Aux Etats-Unis, la décision de la Cour suprême de revenir sur le droit à l'avortement, pourtant légal depuis 1973, a provoqué la consternation et la colère de nombreux Américains. Pour certains, cette montée d'un pouvoir autocratique aux Etats-Unis résonne avec un roman paru en 1985 et intitulé La servante écarlate (The Handmaid's Tale). Dans ce roman dystopique, la Canadienne Margaret Atwood décrit les États-Unis transformés en une société patriarcale et théocratique où les femmes sont privées de leurs droits, si ce n’est celui de procréer pour des familles aisées. De viols en exploitation mortelle, l'auteure dépeint une mise en esclavage progressive des femmes, institutionnalisée et codifiée.
En 2019, en plein « Trumpisme », l'écrivaine avait décidé de faire paraître la suite de ce livre qui s'était vendu à huit millions d'exemplaires et avait été adapté en série. A l'occasion de la sortie du roman Les Testaments, Léa Salamé avait reçue l'octogénaire dans le 7-9 de France Inter. C'est cette interview que nous vous proposons d'écouter dans archive audio placée en tête d'article.
Margaret Atwood expliquait, en français et en anglais, pourquoi elle avait décidé de reprendre la plume alors qu’elle avait toujours dit qu’elle ne le ferait pas. C'était clairement l’élection de Donald Trump qui l'avait convaincue. Elle se sentait concernée par la manière dont le pays retombait dans le conservatisme.
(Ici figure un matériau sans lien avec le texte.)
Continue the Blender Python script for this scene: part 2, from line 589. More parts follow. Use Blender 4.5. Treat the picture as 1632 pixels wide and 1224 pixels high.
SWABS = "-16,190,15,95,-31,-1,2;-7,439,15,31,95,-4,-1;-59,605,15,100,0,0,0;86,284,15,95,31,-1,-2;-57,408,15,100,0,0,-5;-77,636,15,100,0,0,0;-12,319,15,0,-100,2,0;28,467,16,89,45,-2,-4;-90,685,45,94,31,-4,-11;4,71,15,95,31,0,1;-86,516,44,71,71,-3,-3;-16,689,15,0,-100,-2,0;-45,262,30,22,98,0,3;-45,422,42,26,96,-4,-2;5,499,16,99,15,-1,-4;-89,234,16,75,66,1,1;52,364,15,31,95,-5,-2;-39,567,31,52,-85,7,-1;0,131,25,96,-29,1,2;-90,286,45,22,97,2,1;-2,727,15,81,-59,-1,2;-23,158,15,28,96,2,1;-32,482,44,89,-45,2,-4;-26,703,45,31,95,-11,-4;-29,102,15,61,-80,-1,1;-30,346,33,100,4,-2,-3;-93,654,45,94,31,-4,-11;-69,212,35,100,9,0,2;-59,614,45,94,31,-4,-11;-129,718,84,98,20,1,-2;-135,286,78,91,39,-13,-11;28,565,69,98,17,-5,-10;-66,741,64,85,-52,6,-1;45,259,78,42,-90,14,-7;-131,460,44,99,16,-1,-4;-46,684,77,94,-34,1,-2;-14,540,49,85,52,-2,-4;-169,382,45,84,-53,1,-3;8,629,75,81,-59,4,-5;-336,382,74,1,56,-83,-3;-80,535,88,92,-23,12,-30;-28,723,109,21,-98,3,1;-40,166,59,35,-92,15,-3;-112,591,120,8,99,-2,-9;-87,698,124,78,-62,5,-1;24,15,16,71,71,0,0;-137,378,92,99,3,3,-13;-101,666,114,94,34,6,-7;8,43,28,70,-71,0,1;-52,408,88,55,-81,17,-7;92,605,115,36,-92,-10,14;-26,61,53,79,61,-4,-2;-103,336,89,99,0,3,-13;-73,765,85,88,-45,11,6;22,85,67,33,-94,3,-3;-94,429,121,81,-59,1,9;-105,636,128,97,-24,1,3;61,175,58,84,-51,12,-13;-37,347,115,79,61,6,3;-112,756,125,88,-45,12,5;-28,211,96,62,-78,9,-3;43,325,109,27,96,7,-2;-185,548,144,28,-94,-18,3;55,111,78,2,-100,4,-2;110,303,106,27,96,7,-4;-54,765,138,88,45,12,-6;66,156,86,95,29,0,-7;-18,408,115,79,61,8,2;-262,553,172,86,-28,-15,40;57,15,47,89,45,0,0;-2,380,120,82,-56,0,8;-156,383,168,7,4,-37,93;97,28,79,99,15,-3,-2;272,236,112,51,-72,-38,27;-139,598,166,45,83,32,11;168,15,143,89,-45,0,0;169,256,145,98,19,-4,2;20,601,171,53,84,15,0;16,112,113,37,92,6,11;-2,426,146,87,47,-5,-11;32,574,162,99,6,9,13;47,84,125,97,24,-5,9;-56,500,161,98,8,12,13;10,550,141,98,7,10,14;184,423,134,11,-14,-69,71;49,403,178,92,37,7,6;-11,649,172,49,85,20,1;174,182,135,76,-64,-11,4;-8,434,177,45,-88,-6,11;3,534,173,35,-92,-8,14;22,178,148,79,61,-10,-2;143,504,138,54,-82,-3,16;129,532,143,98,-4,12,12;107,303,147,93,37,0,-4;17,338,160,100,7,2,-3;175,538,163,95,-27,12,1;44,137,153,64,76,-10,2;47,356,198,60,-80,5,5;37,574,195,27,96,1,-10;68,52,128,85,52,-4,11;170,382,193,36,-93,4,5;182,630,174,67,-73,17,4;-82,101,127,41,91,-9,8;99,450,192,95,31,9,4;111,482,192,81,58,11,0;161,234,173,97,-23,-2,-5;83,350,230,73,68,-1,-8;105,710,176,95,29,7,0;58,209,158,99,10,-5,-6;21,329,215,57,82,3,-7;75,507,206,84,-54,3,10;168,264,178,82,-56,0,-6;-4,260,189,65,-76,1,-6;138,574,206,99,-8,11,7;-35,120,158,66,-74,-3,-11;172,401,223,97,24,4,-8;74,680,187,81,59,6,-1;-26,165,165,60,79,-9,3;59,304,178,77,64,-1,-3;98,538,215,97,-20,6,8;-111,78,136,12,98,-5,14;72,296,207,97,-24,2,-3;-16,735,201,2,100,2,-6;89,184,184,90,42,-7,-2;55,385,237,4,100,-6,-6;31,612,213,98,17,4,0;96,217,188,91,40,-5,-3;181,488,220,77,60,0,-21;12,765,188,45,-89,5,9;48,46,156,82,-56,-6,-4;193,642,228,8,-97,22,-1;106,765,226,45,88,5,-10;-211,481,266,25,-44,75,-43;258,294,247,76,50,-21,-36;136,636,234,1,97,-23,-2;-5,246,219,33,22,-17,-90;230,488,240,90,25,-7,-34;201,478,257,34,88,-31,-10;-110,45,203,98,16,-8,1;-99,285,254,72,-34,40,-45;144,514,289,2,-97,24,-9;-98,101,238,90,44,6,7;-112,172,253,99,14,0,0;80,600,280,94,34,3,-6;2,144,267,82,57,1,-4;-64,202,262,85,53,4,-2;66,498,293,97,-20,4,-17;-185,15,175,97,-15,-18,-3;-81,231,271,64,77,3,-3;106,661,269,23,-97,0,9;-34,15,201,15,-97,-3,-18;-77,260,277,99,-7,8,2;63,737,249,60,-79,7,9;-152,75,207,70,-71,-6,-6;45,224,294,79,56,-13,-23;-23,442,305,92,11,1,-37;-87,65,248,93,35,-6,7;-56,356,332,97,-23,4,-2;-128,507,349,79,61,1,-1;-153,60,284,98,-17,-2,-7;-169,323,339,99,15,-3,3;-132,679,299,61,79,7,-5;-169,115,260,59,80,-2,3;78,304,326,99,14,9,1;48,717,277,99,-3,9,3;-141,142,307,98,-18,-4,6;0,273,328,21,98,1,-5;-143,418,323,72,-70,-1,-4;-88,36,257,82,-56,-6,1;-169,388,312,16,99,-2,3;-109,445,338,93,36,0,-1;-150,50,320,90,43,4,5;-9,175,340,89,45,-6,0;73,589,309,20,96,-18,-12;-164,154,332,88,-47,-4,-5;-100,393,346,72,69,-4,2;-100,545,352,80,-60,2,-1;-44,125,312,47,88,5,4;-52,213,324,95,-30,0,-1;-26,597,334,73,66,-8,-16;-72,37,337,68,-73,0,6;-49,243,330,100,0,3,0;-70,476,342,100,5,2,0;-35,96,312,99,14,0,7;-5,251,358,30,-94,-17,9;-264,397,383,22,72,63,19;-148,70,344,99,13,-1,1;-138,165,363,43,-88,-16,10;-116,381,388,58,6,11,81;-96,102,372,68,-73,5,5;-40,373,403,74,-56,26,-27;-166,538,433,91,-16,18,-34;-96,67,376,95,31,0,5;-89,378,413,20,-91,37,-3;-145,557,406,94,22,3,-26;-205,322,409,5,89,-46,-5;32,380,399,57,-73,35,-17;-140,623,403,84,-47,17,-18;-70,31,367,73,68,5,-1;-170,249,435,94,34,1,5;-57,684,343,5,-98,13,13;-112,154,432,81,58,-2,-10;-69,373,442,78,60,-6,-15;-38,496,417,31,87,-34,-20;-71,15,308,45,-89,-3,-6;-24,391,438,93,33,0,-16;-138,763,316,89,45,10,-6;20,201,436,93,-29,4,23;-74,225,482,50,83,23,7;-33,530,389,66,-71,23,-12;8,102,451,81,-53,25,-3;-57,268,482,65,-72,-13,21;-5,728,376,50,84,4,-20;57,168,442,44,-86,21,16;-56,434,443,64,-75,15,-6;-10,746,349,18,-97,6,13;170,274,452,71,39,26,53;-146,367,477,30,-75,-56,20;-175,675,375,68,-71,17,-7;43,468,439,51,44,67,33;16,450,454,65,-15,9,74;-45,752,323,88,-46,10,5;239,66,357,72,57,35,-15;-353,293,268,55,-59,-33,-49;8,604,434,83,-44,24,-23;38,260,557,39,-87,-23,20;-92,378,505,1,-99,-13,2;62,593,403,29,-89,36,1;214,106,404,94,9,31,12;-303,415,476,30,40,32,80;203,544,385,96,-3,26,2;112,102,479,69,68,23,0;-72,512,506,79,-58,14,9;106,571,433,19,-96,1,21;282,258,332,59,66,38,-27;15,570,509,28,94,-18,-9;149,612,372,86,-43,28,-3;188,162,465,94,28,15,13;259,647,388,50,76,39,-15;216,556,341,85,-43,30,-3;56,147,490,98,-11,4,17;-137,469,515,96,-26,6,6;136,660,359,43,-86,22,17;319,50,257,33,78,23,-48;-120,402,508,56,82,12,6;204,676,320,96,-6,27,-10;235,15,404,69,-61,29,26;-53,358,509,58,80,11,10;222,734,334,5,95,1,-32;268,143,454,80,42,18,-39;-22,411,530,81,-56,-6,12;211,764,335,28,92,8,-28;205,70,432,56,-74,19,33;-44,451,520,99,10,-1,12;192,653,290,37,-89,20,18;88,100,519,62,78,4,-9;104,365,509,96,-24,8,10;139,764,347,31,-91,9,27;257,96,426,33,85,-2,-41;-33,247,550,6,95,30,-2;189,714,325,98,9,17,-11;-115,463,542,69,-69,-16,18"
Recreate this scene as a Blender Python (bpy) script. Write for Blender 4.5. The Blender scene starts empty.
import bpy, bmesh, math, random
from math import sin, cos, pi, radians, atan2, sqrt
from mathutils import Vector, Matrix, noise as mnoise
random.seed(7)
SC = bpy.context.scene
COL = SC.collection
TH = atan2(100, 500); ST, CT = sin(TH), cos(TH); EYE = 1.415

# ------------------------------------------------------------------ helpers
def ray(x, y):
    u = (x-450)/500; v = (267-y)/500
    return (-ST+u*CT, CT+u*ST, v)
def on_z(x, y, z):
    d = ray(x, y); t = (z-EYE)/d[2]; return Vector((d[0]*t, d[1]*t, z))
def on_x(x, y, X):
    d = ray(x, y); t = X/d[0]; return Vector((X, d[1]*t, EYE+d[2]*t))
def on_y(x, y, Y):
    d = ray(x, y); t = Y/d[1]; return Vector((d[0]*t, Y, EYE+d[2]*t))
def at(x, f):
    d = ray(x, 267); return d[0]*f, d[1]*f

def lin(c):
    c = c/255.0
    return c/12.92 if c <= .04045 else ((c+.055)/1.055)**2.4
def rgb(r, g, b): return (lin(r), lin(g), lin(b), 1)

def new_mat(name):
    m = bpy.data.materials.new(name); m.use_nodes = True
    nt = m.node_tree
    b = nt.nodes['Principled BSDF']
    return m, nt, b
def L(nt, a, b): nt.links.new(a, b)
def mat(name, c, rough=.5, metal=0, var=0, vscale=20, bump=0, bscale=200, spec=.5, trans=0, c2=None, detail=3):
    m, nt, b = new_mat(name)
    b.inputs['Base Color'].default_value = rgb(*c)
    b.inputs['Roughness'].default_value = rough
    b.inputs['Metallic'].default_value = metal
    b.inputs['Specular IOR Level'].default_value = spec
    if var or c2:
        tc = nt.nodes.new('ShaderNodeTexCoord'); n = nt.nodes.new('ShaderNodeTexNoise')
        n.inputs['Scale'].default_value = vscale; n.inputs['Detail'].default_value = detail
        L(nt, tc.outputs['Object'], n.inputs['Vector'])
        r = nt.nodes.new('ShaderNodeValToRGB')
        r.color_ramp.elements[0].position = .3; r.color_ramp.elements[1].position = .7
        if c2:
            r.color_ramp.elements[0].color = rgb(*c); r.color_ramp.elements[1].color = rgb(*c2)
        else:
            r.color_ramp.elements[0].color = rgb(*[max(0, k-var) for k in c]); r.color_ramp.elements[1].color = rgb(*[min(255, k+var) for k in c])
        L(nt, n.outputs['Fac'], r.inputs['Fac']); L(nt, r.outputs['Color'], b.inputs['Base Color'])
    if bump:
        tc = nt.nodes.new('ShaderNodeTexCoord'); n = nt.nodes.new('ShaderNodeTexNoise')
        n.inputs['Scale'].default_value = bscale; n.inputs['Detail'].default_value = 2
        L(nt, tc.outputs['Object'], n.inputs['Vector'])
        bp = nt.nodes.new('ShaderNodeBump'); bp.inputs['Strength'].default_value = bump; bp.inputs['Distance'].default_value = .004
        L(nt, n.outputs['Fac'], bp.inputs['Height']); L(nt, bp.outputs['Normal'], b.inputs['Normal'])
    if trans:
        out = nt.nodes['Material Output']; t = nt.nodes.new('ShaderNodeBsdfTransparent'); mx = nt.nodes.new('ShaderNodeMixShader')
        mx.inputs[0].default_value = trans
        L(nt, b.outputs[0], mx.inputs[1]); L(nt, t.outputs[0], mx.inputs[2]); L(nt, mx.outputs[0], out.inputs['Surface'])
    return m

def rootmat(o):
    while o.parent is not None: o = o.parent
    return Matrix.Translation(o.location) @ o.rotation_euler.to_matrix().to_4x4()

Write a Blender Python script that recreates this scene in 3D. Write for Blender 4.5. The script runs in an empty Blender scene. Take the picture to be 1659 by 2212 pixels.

Elle s'inquiétait de constater que la société de Gilead (le pays théocratique qu’elle avait imaginé dans La servante écarlate) devenait une possibilité. Dans Les Testaments, elle avait souhaité raconter l’effondrement du régime totalitaire décrit dans son premier ouvrage. Elle était convaincue que ces régimes seraient, « tôt ou tard, voués à s'effondrer, soit de l'intérieur, soit de l'extérieur ou les deux ». Une manière pour elle, et pour ses lecteurs, de garder espoir.
Un livre prophétique ?
Interrogée sur la situation aux États-Unis, la romancière estimait en effet que le pays n'était « pas encore » un régime totalitaire, mais elle affirmait aussi avoir remarqué des tendances autocratiques se dessiner. Son espoir résidait alors dans le fait qu’une partie du peuple s'insurgeait et résistait. Elle était confiante, estimant qu'il n'y aurait pas d’émergence d’un régime totalitaire aux États-Unis. Malgré tout, le roman était devenu un symbole de résistance féministe. Une situation qui l'étonnait et la réjouissait à la fois. Elle était notamment touchée par le fait que la robe écarlate portée par ses héroïnes soit devenue l'un des symboles de la lutte contre l’oppression faite aux femmes. Cette robe rouge « magnifique », parlait d'elle-même selon elle.
Dans la suite de l'entretien, Margaret Atwood donnait son sentiment ambivalent sur le mouvement #MeToo, sur son positionnement personnel face aux différentes mouvances féministes. Elle terminait en évoquant le combat de la jeunesse pour l'écologie, un autre thème d'actualité également central dans sa dystopie. C'était un combat qui l'enthousiasmait et qu'elle aurait volontiers mené si elle avait été de leur âge, précisait-elle. La question principale à résoudre restait à ses yeux celle de l'avenir de la planète, car « si on n'arrive pas à la résoudre, peu importe les droits des femmes car il n'y aura plus de femmes ».
Etes vous féministe Margaret Atwood ?
2014 - 02:00 - audio
« Si être féministe c’est dire que les femmes sont des êtres humains, oui je suis féministe. Si ce mot veut dire que les femmes sont dans anges et sont une sorte de perfection, non. Si ce mot veut dire que les femmes doivent avoir des droits. Oui ! ».
Un livre inflammable
Il y a quelques semaines, face à la montée du puritanisme et aux politiques de censures des livres (« Banned Books ») dans les bibliothèques et établissements scolaires aux États-Unis, Margaret Atwood a de nouveau fait parler d'elle en éditant une version ignifugée, résistant aux flammes, de son best-seller. Elle a même publié une vidéo dans laquelle on la voyait équipée d’un lance-flammes tentant de brûler son livre controversé. Puis, le livre ininflammable a été mis aux enchères.